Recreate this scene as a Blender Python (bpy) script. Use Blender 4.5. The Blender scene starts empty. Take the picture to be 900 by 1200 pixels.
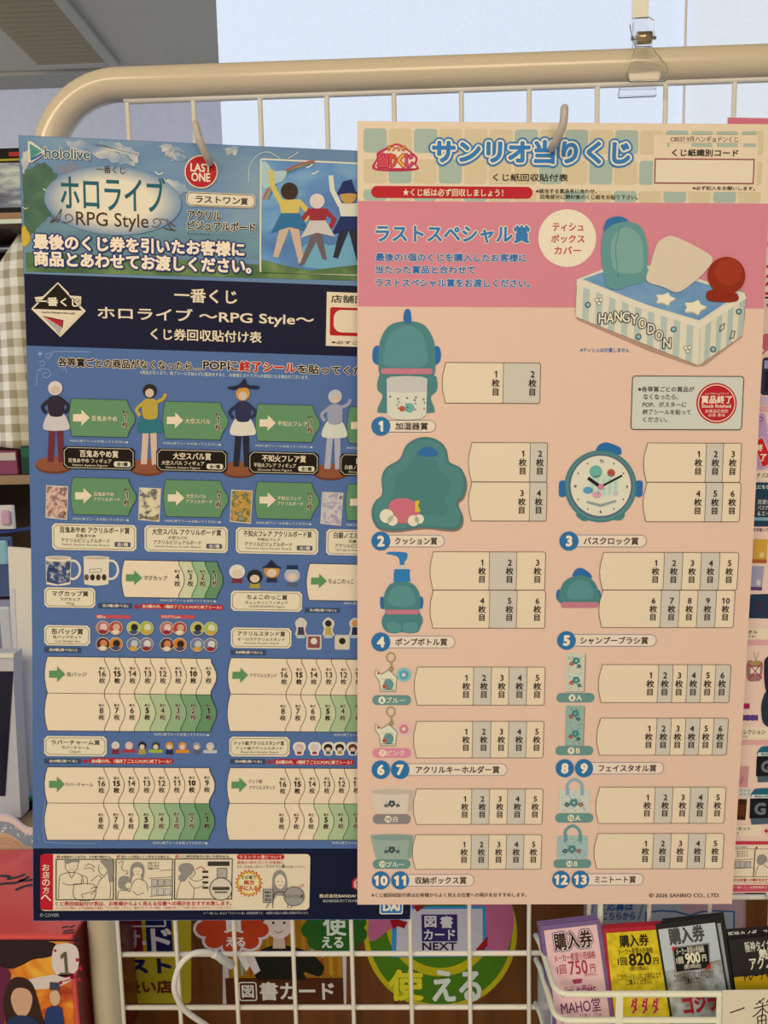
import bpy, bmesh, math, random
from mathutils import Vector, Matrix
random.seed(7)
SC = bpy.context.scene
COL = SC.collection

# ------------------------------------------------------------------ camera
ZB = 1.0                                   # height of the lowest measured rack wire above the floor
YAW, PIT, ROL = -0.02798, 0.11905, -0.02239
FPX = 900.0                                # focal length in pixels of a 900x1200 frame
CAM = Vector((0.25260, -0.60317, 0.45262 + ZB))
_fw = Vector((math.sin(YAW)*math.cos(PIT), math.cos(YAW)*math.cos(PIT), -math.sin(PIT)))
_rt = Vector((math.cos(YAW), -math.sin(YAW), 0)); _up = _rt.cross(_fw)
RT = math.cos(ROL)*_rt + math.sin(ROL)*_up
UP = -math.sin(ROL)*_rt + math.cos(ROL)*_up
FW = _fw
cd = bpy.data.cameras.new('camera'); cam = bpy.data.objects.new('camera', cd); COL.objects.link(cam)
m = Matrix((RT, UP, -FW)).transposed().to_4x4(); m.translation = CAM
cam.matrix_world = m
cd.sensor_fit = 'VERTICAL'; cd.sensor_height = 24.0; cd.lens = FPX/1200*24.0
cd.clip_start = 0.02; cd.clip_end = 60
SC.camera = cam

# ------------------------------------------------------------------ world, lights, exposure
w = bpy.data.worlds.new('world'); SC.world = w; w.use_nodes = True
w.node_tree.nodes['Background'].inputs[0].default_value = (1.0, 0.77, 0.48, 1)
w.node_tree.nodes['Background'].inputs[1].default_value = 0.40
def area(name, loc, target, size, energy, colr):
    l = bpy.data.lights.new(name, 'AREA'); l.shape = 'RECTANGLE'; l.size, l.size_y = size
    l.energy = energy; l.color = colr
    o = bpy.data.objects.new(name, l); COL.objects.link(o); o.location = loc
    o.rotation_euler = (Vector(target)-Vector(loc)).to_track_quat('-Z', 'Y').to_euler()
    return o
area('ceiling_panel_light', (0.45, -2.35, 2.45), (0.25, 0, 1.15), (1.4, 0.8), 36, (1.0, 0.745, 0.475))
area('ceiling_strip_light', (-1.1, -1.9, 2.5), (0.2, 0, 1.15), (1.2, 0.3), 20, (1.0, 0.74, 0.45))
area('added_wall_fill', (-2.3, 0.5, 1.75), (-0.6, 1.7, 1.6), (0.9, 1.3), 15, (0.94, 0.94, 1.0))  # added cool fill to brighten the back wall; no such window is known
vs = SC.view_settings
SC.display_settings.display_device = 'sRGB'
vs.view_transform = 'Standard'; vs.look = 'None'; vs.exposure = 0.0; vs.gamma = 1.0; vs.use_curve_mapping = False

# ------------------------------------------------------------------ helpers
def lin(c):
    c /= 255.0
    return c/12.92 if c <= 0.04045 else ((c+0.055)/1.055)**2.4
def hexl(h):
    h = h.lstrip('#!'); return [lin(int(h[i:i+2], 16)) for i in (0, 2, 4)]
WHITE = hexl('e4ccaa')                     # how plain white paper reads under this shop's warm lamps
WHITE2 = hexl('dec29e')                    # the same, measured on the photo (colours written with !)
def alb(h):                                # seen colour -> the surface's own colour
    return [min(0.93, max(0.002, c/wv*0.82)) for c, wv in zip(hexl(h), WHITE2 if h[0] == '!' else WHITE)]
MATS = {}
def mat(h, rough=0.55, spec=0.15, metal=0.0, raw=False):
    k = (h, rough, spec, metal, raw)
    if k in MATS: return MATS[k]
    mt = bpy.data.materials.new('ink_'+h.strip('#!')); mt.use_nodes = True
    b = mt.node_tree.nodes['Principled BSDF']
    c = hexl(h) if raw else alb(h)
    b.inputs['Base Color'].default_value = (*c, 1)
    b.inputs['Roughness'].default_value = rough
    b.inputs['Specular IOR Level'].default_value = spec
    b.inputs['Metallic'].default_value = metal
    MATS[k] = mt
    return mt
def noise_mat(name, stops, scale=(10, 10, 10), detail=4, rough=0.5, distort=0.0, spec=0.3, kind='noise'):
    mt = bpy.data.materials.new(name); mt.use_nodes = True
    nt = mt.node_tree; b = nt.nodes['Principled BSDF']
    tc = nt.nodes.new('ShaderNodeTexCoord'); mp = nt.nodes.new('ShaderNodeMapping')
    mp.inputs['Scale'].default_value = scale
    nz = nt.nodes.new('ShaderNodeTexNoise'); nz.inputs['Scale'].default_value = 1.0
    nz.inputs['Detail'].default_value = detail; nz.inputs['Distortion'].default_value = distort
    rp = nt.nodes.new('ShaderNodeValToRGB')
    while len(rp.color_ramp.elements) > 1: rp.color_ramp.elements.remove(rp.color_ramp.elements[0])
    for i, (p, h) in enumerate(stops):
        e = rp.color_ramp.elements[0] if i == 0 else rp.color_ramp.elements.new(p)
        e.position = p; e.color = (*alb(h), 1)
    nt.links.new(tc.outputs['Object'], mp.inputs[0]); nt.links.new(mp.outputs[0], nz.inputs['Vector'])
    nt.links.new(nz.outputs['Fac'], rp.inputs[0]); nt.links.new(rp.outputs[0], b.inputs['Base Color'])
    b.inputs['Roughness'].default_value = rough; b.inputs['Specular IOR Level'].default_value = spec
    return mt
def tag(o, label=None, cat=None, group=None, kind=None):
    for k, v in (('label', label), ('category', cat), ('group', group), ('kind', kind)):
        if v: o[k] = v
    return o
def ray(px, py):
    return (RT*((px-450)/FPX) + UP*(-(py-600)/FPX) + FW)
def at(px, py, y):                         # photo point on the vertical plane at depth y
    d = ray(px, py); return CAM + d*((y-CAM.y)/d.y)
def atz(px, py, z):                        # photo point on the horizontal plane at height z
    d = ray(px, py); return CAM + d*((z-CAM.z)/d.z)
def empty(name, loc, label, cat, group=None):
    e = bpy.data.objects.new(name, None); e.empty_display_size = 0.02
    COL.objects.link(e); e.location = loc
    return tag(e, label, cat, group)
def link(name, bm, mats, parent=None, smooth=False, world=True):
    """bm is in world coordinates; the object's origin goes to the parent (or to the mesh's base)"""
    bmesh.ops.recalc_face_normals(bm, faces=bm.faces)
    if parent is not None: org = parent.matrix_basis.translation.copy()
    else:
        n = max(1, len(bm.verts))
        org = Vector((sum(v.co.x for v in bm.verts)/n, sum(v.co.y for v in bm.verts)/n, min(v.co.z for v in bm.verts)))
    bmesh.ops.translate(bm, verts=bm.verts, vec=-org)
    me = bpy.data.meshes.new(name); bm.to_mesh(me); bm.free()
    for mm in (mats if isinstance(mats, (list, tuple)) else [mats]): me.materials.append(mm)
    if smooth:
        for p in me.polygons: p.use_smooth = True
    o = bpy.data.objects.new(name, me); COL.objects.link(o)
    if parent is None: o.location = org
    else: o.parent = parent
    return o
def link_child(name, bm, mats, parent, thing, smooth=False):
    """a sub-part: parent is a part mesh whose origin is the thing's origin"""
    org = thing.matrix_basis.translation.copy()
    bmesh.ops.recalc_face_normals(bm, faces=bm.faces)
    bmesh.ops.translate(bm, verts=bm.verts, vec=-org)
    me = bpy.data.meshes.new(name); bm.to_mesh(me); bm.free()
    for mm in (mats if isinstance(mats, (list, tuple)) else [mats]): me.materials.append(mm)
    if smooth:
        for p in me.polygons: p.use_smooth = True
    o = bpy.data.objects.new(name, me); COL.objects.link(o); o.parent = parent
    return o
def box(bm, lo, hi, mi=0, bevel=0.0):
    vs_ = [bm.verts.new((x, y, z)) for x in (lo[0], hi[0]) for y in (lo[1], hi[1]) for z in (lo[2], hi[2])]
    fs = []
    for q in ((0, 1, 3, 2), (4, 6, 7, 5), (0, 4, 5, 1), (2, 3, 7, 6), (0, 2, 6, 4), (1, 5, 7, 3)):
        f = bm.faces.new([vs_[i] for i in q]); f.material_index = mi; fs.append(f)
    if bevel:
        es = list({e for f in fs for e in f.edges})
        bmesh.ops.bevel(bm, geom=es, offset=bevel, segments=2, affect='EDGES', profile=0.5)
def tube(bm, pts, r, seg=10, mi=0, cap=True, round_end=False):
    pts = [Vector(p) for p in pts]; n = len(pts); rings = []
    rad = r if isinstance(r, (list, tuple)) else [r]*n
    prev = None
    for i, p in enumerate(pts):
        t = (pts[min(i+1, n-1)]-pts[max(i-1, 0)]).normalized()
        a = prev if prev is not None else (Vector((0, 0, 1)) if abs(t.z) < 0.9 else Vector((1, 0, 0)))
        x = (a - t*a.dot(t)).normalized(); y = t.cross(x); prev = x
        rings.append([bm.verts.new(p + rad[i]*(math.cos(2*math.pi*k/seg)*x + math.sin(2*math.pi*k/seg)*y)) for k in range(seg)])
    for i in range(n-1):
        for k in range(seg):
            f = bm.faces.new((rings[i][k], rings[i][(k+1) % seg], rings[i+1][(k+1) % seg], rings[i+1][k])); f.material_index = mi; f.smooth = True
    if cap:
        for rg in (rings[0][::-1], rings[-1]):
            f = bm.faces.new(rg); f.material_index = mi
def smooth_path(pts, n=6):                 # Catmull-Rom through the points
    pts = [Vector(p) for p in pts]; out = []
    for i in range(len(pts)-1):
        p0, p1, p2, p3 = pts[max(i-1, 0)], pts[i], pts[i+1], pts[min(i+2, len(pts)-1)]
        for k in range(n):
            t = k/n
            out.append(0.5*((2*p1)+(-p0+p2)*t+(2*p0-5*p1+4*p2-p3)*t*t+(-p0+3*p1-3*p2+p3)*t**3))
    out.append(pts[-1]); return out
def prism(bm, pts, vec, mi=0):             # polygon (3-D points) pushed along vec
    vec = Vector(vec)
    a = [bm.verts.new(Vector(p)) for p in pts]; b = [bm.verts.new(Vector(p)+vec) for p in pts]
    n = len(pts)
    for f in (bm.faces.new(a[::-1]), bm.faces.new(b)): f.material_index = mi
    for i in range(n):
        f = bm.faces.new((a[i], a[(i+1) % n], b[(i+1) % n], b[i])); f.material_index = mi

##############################

## INSTRUCTIONS TO FOLLOW
Set the lines above down again, word for word, from the first through the one containing "COL = SC.collection"; pictures excluded.

## WRITTEN ANSWER
Recreate this scene as a Blender Python (bpy) script. Use Blender 4.5. The Blender scene starts empty. Take the picture to be 900 by 1200 pixels.
import bpy, bmesh, math, random
from mathutils import Vector, Matrix
random.seed(7)
SC = bpy.context.scene
COL = SC.collection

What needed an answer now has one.